• [Written problem] Among the lines below, list those containing the string "parts".

• [Available data]
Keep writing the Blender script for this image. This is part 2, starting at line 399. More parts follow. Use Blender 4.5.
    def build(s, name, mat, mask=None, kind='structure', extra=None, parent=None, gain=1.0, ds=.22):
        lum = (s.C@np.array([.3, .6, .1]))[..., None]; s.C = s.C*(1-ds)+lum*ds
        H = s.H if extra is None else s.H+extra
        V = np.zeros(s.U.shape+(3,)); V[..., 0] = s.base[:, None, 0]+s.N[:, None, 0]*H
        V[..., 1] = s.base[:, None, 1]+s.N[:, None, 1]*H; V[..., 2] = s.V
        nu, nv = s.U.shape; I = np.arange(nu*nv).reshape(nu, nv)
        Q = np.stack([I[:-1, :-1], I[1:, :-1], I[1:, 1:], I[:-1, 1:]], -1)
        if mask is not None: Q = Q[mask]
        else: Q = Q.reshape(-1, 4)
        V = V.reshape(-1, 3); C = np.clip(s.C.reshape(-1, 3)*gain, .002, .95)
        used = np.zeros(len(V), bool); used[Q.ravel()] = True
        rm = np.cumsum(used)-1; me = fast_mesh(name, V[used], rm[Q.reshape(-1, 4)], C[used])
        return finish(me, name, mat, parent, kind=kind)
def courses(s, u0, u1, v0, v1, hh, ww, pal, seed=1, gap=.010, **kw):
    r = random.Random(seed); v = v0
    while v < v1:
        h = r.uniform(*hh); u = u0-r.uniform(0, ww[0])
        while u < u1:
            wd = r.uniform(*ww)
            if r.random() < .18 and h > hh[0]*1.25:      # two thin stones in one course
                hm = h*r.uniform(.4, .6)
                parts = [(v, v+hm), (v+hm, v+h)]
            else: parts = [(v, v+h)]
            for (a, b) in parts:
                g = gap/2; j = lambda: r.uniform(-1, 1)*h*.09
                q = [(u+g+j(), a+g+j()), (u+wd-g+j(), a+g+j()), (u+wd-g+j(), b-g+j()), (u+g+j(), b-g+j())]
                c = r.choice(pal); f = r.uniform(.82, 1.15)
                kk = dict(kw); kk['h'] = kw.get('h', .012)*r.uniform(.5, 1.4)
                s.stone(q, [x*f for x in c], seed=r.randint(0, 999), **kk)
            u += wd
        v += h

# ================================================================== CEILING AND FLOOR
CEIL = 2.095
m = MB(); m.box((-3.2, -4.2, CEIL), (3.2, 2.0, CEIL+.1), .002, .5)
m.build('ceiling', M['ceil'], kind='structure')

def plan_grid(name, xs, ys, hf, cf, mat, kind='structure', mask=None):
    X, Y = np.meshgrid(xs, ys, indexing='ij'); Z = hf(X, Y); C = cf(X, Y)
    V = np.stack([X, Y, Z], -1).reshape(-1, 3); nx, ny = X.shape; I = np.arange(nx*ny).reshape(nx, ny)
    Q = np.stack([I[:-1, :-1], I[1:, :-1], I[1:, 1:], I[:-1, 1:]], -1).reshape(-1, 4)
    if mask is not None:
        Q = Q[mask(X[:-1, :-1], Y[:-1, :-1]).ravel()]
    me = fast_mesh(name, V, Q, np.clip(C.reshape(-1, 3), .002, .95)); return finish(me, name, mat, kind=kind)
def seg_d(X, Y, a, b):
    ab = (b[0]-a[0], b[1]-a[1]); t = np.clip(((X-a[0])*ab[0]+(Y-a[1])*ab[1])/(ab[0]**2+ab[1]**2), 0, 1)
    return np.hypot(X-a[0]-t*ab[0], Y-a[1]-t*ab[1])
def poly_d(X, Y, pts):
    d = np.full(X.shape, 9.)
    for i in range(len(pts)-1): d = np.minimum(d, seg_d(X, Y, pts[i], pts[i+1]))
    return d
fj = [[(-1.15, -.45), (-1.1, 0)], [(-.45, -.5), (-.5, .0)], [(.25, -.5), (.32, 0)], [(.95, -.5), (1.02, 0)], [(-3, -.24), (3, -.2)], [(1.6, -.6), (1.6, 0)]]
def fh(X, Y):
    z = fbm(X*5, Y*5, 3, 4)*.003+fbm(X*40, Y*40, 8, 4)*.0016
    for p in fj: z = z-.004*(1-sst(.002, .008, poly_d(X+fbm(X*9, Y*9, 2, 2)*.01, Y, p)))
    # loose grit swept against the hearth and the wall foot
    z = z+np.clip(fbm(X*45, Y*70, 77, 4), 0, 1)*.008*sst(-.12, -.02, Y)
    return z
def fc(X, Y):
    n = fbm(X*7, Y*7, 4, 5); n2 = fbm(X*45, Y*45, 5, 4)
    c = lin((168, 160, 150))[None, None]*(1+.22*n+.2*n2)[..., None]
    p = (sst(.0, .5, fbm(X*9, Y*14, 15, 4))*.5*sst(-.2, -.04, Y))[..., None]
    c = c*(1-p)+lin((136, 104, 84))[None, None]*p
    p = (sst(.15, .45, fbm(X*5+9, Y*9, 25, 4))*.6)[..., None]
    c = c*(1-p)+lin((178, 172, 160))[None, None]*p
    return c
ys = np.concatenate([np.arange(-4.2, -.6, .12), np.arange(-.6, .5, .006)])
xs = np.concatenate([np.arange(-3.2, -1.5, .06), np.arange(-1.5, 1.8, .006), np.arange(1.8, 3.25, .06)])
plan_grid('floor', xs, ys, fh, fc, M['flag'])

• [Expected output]
Keep writing the Blender script for this image. This is part 2, starting at line 399. More parts follow. Use Blender 4.5.
                parts = [(v, v+hm), (v+hm, v+h)]
            else: parts = [(v, v+h)]
            for (a, b) in parts:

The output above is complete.